Halvor Egner Granerud kontynuuje znakomitą passę. W niedzielę Norweg triumfował w Garmisch-Partenkirchen, pokonując Słoweńca Anze Laniska i Polaka Dawida Kubackiego. Tym samym umocnił się na prowadzeniu w Turnieju Czterech Skoczni.

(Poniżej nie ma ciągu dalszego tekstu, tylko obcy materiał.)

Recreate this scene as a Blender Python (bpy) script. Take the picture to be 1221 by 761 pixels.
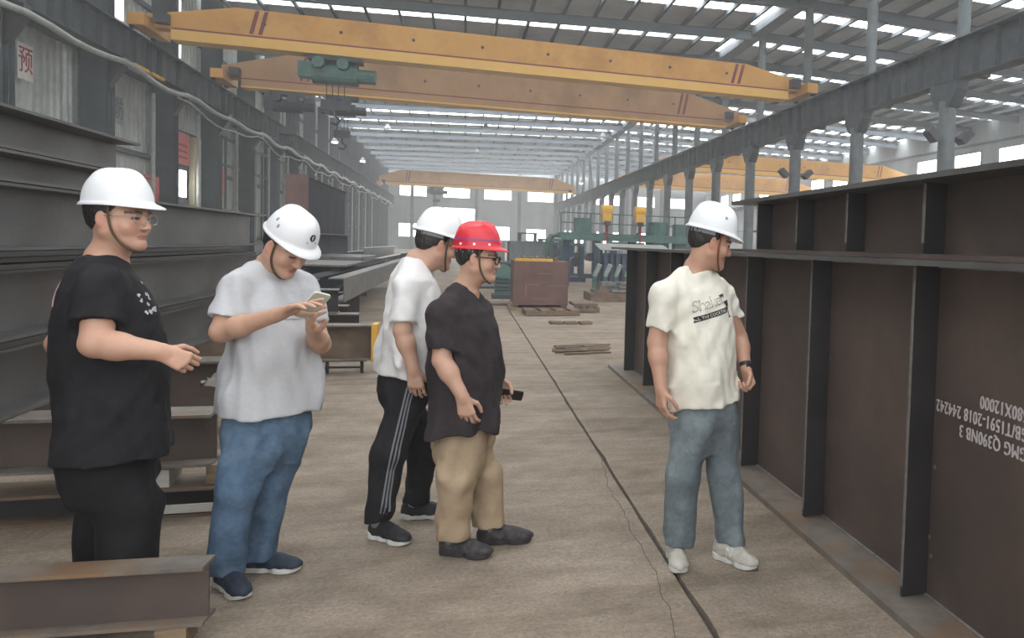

To był naprawdę świetny konkurs. Anze, Dawid i ja skakaliśmy na bardzo wysokim poziomie. Dzisiejsze zawody pokazały, jak wspaniałe są skoki. Finałowa próba z mojego punktu widzenia była wyjątkowo udana, choć muszę jeszcze porozmawiać z trenerami. W tej chwili po prostu mi idzie, ale zobaczymy, co wydarzy się w Innsbrucku – mówił Granerud.

 

Po zwycięstwie w konkursie noworocznym Norweg ma 26,8 punktu przewagi nad Dawidem Kubackim i 40,1 nad Piotrem Żyłą.
Popełniłem dzisiaj błędy. Spóźniłem pierwszy skok, a drugi też nie był optymalny. Z jednej strony to dobre, że mimo błędów staję na podium, a z drugiej denerwują mnie. Oczywiście, jestem zadowolony z podium. To półmetek, wszystko rozstrzygnie się w Bischofshofen, a do tego momentu wszystko możliwe – ocenił Kubacki, który zachował prowadzenie w klasyfikacji generalnej przed Anze Laniskiem. Słoweniec w niedzielę był drugi. 

 

Dzisiejsza rywalizacja była wspaniała. Cieszę się, że jury pozwoliło na dalekie skoki i mam nadzieję, że dalej też tak będzie. W Oberstdorfie miałem problemy, dziś poszło mi lepiej. Przyjechała tu moja rodzina, przyjaciele i jestem im wdzięczny. Bez nich nie znalazłbym się w tym miejscu. Muszę sobie czasem przypomnieć, że nie mam nic do stracenia, chcę skakać zrelaksowany i dobrze się bawić. Nie mogę się już doczekać startu w Innsbrucku. To dla mnie wyjątkowe miejsce – powiedział Lanisek.

 

Bardzo dobrze spisali się Austriacy. W czołowej "10" zmagania ukończyli Manuel Fettner (4.), Jan Hoerl (5.), Daniel Tschofenig (7.) i Michael Hayboeck (10.). Słabiej poszło natomiast Stefanowi Kraftowi, który w pierwsszej serii zmagał się z bocznym wiatrem i oddał gorszy skok. Ostatecznie, zajął 18. pozycję. 

 

Powody do zadowolenia mieli Polacy. Szóste miejsce wywalczył Piotr Żyła, a dziewiąte Kamil Stoch.

 

Andreas Wellinger i Karl Geiger zajęli odpowiednio ósmą i jedenastą pozycję. I choć spisali się nieźle, to jasne jest, że Niemiec znów nie wygra Turnieju Czterech Skoczni. Geiger po dwóch konkursach zajmuje w klasyfikacji generalnej piątą lokatę ze stratą 57,6 punktu do Graneruda.

 

Kolejny przystanek 71. Turnieju Czterech Skoczni w Innsbrucku. We wtorek zostaną rozegrane treningi i kwalifikacje, a w środę konkurs.